Peter Taylor is the wrong person to manage Bradford City – because the vision is so clouded. We introduced a brilliant season ticket offer to attract floating fans, then convinced ourselves – and them – that League Two was beneath us. So doing reasonably well in this division was considered a disgrace. Instead of being more realistic and focusing on making Valley Parade a wonderful place to be atmosphere-wise, we booed and sat in silence and slagged off hardworking players and drove away a City legend. In time those floaters have gone back to what they used to do on Saturday afternoons, and what in 2007 was a chance to reinvent this club has been almost completely thrown away.

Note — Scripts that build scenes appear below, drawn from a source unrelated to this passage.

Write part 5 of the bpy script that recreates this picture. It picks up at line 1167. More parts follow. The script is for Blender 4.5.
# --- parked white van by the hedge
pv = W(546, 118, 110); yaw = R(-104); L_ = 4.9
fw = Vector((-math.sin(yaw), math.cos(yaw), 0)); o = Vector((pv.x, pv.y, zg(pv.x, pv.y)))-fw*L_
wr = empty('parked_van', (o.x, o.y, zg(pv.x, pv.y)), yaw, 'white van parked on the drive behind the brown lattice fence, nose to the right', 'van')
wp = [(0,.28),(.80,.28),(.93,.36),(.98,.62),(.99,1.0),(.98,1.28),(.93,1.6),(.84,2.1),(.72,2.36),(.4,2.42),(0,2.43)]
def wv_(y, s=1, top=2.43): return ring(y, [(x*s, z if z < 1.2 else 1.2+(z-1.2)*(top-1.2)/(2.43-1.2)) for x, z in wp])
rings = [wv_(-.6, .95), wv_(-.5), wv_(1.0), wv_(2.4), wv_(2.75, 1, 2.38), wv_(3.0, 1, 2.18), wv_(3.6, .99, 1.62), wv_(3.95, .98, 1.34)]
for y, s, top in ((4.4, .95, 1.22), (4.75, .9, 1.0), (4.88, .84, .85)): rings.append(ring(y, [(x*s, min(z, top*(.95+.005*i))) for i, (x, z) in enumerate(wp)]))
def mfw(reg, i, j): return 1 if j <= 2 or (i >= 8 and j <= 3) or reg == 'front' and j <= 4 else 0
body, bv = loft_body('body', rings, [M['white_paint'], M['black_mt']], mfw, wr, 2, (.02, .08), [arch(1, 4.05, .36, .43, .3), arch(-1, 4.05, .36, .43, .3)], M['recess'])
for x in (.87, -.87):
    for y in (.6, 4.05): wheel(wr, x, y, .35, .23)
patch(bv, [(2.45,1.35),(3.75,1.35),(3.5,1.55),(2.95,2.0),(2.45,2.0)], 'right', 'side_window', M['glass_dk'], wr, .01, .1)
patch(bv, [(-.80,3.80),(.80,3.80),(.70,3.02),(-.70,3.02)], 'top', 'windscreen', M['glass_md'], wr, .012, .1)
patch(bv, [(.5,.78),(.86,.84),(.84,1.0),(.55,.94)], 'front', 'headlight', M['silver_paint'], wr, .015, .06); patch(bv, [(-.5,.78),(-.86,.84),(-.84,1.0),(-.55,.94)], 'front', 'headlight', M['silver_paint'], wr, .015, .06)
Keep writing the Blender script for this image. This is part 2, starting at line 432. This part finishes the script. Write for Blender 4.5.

Peter Taylor is the wrong person to manage Bradford City – because we no longer seem to want to care about the bigger problems. We’re miserable being in this league, and all that matters is getting out of it. Sod your training ground Taylor, just tell your players to run around the dog poo. Sod developing young players like Gareth Evans and James Hanson. Sod playing a style of football we might enjoy. And in the end, sod off. It’s just about getting out of this league, that’s the only problem we want to believe exists.

Peter Taylor is the wrong person to manage Bradford City – because he’s not a quick fix. So let us find a motivation man who can make the players feel ten foot tall and let the form guide be the deciding factor of the most important position in the club. Perhaps it will work for a bit, short-termism. Perhaps we’ll even get that promotion eventually and get out of this division.

And maybe when we do, we can finally sit down and address the real issues.